- Entries supplied:
^^^^^^^^^^^^^^^^

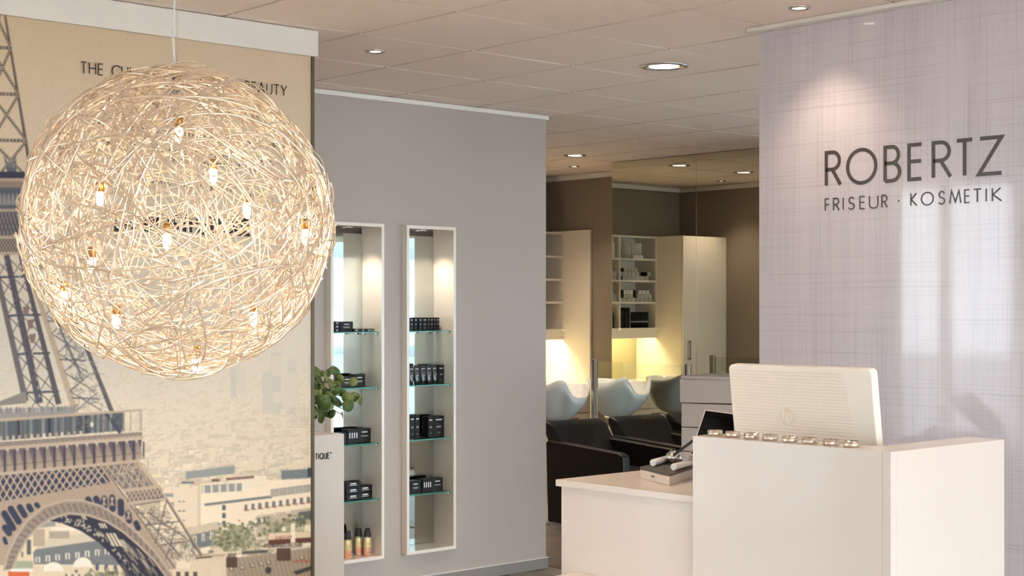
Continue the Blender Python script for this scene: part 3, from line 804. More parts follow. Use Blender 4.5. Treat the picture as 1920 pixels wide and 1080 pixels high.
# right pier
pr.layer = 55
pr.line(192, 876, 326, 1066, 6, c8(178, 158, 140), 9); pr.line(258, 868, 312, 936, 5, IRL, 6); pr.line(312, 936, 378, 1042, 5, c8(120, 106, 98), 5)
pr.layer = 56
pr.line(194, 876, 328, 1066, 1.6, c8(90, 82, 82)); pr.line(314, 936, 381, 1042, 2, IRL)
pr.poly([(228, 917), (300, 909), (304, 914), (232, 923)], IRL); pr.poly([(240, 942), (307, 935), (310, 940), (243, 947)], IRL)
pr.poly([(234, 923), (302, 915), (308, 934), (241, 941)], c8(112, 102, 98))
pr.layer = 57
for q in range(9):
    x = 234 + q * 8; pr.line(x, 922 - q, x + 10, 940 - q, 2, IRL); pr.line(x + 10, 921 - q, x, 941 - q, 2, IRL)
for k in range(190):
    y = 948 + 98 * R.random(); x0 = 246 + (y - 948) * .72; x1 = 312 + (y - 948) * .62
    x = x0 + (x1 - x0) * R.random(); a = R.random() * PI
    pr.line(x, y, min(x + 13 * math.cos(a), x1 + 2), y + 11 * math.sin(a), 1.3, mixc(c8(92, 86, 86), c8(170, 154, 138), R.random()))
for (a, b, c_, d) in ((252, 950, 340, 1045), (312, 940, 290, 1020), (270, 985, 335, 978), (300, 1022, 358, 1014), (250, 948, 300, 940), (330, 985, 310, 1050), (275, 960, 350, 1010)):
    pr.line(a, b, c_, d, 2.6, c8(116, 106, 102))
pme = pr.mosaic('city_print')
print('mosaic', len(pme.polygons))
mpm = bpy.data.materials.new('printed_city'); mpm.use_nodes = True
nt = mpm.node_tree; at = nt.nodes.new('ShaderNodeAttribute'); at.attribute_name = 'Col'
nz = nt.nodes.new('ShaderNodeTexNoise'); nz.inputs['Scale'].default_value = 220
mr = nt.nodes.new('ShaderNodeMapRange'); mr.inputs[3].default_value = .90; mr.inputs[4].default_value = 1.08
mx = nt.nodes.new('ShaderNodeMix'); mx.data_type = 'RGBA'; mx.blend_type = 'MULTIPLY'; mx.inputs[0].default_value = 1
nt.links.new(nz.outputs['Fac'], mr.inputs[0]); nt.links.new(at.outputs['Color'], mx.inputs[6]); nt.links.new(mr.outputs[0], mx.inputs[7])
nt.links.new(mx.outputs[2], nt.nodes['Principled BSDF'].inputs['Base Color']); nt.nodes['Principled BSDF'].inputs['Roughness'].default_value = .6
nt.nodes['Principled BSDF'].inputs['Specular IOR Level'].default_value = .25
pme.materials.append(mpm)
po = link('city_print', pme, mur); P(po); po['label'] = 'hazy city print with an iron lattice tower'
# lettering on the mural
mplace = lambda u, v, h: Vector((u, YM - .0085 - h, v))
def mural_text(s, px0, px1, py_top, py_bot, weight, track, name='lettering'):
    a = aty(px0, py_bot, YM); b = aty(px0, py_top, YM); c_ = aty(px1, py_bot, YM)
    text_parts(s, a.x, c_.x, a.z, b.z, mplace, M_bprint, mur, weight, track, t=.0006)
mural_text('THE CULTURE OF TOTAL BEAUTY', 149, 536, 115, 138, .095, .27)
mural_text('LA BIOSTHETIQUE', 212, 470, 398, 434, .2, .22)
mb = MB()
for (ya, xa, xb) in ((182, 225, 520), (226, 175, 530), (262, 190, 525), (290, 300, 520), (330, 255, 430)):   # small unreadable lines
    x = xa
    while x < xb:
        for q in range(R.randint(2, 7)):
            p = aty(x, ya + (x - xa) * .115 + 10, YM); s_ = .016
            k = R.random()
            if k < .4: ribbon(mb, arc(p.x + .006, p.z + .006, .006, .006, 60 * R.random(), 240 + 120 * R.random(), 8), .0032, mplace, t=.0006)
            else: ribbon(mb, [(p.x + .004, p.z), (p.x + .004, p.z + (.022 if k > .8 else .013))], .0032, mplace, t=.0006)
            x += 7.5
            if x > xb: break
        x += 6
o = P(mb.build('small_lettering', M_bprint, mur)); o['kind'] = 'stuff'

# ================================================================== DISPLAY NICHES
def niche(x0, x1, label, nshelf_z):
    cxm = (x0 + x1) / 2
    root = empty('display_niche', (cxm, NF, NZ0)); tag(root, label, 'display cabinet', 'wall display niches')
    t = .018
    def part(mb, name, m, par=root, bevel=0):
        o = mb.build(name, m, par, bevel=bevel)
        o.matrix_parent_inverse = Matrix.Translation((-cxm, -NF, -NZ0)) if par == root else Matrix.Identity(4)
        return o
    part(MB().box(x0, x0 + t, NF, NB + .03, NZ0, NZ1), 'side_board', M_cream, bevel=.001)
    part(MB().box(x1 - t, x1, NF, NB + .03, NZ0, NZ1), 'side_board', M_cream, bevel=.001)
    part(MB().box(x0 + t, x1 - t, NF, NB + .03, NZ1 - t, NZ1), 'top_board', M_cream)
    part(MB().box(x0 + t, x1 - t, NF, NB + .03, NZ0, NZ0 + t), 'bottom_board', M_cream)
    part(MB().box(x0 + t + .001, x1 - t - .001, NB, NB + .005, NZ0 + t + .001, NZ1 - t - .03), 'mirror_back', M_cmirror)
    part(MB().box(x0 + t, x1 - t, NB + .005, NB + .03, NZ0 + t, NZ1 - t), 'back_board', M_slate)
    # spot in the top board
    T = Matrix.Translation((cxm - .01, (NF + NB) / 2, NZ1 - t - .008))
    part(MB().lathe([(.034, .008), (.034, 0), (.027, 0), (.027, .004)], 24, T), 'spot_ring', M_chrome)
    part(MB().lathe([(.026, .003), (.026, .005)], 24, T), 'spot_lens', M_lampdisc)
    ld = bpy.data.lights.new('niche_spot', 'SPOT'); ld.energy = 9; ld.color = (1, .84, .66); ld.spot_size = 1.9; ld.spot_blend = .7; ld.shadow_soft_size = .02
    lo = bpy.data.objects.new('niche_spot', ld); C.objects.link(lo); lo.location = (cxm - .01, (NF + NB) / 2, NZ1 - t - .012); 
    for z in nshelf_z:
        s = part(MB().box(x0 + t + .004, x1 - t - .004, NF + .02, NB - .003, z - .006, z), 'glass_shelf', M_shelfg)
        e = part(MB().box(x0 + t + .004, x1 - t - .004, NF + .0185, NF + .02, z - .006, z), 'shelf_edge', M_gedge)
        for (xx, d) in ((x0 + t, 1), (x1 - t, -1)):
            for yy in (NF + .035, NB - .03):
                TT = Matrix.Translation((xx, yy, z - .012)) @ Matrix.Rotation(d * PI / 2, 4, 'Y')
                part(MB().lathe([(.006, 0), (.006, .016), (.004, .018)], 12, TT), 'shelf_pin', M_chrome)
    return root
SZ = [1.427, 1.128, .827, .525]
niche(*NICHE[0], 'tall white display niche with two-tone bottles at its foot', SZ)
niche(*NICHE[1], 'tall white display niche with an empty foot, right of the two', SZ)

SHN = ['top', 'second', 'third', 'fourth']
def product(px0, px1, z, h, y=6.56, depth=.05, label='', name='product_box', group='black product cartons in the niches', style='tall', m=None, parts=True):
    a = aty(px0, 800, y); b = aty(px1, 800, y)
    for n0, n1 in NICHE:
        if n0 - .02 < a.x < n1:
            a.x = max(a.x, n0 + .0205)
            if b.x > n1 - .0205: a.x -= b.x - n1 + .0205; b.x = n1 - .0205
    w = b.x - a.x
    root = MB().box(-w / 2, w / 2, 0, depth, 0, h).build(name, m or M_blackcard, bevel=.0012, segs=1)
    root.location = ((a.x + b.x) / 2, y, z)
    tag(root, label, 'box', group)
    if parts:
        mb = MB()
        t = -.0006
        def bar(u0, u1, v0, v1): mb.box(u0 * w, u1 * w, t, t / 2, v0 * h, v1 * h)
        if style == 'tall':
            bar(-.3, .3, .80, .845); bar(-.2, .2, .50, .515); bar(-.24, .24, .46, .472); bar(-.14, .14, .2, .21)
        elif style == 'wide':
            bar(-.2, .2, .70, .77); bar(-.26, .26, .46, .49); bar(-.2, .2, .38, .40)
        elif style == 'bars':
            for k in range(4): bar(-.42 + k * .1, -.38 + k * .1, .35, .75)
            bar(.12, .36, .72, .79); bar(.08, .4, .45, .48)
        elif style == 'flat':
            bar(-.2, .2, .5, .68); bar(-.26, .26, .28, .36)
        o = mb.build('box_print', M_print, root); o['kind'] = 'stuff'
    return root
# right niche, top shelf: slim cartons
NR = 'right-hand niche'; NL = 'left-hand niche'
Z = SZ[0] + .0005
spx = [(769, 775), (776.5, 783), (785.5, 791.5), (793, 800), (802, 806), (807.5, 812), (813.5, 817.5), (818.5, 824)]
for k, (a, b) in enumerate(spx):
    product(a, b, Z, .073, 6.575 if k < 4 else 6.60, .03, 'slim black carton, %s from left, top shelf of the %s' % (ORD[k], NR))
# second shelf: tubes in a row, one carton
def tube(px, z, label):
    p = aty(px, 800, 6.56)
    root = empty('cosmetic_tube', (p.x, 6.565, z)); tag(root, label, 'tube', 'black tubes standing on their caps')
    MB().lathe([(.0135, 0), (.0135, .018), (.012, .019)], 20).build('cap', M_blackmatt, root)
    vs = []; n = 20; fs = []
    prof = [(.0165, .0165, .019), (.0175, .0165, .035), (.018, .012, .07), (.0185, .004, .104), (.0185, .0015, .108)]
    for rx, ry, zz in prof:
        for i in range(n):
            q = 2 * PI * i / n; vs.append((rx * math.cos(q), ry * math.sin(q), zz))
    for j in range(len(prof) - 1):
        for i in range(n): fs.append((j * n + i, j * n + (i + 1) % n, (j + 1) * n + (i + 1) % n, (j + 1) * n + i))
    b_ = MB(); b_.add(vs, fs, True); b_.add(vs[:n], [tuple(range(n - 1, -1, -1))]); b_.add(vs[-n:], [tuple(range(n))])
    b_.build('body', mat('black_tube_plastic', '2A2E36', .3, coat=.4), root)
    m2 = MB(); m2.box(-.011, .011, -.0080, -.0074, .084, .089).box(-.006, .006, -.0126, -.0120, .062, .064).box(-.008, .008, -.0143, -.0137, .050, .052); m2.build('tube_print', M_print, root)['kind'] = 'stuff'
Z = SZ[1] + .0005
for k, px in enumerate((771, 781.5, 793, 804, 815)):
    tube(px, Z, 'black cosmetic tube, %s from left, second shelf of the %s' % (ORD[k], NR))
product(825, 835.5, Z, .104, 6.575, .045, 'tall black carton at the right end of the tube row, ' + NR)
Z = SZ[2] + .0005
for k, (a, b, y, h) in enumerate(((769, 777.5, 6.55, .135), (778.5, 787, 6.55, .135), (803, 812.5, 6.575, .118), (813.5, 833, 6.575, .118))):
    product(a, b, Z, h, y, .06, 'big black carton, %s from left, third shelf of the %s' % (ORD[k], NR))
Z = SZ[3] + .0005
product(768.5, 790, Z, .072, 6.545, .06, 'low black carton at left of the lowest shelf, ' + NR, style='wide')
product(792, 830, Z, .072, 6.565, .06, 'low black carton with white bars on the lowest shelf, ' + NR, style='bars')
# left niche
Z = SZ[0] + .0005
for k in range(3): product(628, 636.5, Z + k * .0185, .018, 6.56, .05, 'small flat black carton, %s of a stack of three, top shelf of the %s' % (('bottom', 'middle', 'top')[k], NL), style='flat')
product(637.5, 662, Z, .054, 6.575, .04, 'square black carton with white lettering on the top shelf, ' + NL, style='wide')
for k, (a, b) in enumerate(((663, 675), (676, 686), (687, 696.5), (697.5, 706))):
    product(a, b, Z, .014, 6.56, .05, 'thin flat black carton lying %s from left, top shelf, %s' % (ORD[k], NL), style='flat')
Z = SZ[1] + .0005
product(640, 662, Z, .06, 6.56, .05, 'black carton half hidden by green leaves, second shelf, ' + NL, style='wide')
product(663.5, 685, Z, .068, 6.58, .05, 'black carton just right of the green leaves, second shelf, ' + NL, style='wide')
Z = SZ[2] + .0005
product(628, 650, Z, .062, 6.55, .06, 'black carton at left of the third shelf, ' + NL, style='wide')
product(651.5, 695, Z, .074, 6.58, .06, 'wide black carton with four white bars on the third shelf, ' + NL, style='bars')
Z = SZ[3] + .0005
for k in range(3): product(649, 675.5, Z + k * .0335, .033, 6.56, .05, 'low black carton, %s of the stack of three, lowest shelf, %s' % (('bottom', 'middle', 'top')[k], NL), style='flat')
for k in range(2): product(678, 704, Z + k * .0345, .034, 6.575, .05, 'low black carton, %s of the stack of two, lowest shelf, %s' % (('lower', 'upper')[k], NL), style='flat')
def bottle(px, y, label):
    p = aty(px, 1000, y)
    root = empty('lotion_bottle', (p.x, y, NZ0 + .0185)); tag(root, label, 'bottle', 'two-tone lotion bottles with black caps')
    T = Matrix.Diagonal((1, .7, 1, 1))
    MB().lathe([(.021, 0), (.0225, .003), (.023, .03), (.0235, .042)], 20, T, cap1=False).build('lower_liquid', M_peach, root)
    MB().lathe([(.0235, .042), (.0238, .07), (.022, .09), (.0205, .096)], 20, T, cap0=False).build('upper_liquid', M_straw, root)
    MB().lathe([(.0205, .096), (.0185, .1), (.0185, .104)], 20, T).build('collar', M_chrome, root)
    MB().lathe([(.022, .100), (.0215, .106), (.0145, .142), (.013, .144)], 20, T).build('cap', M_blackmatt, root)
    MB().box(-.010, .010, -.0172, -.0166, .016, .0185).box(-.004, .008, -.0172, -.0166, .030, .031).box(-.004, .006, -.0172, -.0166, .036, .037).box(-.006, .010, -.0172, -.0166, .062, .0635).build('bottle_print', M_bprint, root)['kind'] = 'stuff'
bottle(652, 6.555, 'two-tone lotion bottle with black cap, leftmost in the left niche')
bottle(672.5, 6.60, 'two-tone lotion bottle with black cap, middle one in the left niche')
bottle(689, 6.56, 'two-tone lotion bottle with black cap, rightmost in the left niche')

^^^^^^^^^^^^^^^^

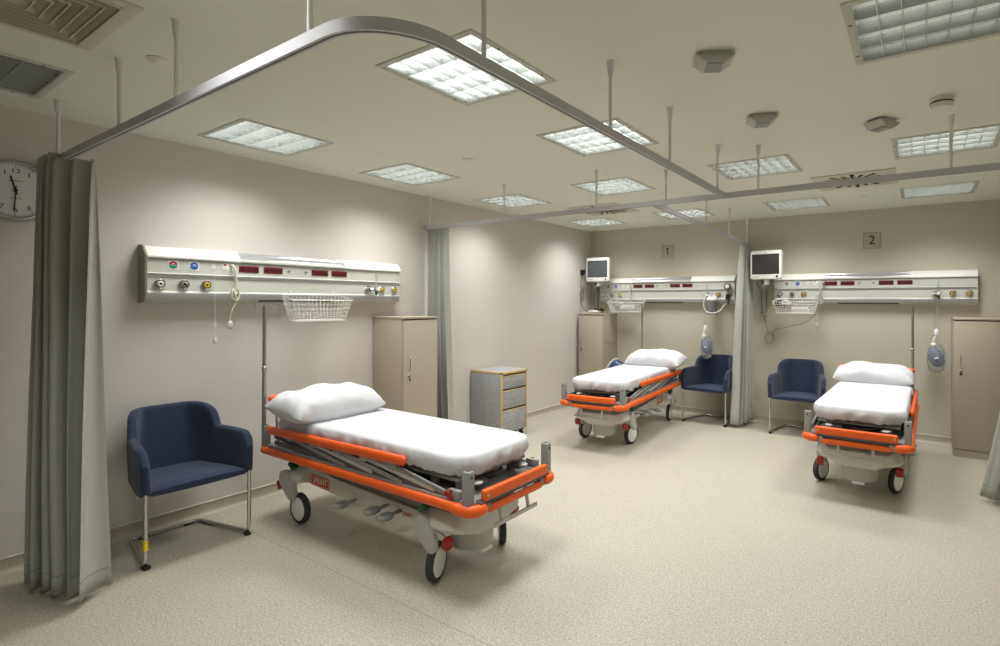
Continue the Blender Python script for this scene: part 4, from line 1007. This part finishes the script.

^^^^^^^^^^^^^^^^

- The exercise:
Above are the records. Copy every line in them holding "scene".

- Solution to this task:
Continue the Blender Python script for this scene: part 3, from line 804. More parts follow. Use Blender 4.5. Treat the picture as 1920 pixels wide and 1080 pixels high.
Continue the Blender Python script for this scene: part 4, from line 1007. This part finishes the script.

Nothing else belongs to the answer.